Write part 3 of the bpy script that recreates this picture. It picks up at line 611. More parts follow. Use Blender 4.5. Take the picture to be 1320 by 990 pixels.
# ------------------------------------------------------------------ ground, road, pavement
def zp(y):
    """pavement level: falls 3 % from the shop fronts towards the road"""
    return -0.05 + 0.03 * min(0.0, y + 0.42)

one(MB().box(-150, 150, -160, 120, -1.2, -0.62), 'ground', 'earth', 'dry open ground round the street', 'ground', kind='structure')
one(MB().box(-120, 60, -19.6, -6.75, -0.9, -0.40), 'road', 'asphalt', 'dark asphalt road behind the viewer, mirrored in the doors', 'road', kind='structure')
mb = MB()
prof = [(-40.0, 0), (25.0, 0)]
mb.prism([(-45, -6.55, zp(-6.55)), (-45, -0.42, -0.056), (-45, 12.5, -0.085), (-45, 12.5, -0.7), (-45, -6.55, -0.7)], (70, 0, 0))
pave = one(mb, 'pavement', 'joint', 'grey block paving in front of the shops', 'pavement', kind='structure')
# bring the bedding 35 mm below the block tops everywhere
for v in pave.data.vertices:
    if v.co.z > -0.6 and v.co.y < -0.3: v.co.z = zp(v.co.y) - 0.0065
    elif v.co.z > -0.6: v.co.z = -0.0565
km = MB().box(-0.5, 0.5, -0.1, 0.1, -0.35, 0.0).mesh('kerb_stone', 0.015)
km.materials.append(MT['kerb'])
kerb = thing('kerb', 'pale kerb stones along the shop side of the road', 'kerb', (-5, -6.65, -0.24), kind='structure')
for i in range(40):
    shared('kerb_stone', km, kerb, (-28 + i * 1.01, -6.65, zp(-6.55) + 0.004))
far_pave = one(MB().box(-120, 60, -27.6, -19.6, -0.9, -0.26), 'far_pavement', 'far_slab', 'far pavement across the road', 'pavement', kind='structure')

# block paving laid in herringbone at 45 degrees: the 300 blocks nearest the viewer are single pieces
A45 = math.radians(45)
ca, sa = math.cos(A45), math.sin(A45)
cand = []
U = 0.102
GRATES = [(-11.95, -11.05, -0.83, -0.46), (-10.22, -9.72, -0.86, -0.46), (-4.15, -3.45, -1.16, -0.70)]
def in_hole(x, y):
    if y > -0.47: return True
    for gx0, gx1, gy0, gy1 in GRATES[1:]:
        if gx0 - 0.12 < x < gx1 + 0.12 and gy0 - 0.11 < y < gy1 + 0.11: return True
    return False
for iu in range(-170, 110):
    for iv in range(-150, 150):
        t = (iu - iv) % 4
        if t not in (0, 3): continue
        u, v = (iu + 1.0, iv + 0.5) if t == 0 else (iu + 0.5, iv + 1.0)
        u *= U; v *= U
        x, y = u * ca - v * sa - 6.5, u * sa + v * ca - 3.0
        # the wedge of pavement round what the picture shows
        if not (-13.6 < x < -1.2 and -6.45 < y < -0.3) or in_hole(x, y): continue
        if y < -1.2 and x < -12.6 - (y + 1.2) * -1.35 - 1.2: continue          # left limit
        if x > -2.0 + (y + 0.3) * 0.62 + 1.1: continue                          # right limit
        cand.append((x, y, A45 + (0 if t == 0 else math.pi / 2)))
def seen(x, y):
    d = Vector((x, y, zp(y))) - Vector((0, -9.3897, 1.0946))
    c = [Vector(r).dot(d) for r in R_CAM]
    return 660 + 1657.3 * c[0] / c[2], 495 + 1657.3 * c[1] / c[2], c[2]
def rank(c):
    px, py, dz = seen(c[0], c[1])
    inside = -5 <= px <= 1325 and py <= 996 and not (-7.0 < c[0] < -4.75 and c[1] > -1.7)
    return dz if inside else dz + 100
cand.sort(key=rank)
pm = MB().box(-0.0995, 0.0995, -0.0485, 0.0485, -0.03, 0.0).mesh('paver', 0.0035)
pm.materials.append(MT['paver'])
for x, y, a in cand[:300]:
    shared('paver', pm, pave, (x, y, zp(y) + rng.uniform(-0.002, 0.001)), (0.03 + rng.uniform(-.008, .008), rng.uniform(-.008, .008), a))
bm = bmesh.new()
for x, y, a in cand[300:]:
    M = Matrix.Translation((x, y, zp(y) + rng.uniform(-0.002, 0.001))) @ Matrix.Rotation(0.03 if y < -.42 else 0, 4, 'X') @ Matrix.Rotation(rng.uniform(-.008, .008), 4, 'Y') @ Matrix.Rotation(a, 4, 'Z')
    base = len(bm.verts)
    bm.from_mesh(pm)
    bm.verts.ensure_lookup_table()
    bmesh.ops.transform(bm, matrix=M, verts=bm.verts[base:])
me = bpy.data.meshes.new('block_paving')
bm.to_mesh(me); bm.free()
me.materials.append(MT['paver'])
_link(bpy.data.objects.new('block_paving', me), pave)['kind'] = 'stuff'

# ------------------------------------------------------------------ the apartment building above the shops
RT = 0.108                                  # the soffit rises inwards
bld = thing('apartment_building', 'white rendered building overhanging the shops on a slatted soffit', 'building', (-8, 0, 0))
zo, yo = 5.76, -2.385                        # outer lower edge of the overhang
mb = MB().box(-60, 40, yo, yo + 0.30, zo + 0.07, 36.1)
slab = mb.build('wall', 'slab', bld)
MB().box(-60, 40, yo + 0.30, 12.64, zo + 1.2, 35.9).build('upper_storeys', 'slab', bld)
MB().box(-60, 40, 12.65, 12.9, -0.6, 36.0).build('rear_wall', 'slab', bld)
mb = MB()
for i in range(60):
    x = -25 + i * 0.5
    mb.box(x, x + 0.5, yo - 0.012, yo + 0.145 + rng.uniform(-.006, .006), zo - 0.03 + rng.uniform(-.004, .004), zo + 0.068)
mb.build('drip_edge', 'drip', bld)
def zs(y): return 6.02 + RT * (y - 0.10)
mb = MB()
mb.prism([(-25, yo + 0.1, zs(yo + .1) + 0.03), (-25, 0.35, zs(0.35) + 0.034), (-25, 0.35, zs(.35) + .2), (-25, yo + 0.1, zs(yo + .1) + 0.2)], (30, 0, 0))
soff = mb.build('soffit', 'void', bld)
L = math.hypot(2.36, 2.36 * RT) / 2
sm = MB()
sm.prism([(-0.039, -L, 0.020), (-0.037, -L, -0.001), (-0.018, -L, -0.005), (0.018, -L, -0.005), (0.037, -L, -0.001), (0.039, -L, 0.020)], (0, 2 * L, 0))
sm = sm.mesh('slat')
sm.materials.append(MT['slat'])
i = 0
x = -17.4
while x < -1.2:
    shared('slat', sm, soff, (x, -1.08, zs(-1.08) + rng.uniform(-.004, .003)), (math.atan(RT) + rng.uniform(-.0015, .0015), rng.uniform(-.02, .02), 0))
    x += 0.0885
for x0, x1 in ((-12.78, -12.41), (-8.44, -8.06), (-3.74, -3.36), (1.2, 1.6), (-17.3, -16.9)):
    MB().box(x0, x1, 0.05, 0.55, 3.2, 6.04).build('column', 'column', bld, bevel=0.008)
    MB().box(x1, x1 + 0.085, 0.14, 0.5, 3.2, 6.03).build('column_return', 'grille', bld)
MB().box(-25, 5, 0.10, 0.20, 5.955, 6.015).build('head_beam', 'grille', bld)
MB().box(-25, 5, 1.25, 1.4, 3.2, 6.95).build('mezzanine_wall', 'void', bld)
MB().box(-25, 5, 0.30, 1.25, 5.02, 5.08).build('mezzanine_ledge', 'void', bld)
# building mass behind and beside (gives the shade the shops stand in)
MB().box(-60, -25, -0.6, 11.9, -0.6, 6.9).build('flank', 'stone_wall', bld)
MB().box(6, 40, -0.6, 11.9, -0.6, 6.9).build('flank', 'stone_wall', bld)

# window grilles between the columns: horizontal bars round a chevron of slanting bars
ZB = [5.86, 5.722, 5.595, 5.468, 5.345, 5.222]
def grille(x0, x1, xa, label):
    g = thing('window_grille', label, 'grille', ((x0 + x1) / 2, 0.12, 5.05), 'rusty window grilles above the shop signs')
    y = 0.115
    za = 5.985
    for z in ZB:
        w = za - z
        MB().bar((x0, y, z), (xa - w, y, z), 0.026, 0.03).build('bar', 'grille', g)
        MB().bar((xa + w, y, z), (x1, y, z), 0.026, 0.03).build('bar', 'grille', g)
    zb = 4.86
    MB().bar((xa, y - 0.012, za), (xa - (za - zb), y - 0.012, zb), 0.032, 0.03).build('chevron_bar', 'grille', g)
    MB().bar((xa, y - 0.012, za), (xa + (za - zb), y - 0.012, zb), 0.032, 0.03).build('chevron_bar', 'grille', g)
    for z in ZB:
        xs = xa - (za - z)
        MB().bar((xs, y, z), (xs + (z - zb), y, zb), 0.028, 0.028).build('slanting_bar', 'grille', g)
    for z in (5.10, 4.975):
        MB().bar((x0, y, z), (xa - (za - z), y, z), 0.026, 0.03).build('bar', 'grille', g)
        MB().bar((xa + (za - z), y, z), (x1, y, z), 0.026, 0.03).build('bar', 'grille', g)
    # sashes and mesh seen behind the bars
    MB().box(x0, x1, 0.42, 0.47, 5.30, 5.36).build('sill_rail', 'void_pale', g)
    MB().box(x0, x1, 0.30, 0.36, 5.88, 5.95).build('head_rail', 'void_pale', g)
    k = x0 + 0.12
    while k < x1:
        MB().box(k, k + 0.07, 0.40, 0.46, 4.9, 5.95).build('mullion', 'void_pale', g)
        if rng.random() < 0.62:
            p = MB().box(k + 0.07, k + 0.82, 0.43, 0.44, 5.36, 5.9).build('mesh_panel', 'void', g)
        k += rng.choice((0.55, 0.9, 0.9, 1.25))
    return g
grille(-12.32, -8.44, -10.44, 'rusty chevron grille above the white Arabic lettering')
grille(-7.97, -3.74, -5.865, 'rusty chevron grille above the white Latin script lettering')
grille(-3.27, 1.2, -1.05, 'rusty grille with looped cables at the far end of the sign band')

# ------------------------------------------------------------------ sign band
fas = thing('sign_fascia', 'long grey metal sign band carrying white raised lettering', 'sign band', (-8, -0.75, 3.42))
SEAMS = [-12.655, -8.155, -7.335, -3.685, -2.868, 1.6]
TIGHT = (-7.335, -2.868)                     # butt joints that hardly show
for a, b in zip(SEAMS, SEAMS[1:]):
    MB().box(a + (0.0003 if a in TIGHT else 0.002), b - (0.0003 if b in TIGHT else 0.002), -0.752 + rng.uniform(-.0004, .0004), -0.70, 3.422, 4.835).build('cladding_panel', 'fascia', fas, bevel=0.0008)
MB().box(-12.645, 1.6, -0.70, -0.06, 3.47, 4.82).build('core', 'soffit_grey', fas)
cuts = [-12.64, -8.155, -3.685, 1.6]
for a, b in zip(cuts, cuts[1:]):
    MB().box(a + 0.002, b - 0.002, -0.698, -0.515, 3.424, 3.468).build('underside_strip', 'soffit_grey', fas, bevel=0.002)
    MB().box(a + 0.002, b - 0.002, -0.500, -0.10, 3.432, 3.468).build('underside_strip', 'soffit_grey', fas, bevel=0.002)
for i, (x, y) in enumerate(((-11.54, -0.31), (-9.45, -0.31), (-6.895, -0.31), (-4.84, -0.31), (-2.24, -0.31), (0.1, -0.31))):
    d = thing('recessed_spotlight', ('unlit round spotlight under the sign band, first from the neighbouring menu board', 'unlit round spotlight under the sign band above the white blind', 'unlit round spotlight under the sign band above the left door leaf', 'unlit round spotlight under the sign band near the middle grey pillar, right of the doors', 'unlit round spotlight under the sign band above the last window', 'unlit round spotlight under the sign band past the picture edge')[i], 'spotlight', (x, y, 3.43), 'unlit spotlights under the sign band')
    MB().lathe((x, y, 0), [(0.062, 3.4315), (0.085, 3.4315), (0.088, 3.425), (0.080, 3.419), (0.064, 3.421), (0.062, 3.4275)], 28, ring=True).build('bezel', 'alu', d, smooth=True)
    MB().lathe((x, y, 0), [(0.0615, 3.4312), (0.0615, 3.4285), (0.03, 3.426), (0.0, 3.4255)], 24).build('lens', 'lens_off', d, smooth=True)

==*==

Restate, word for word and with nothing added, the lines from the first line of the listing through the one where "return -0.05 + 0.03 * min(0.0, y + 0.42)" stands.

# REPLY TO THE EXERCISE:
Write part 3 of the bpy script that recreates this picture. It picks up at line 611. More parts follow. Use Blender 4.5. Take the picture to be 1320 by 990 pixels.
# ------------------------------------------------------------------ ground, road, pavement
def zp(y):
    """pavement level: falls 3 % from the shop fronts towards the road"""
    return -0.05 + 0.03 * min(0.0, y + 0.42)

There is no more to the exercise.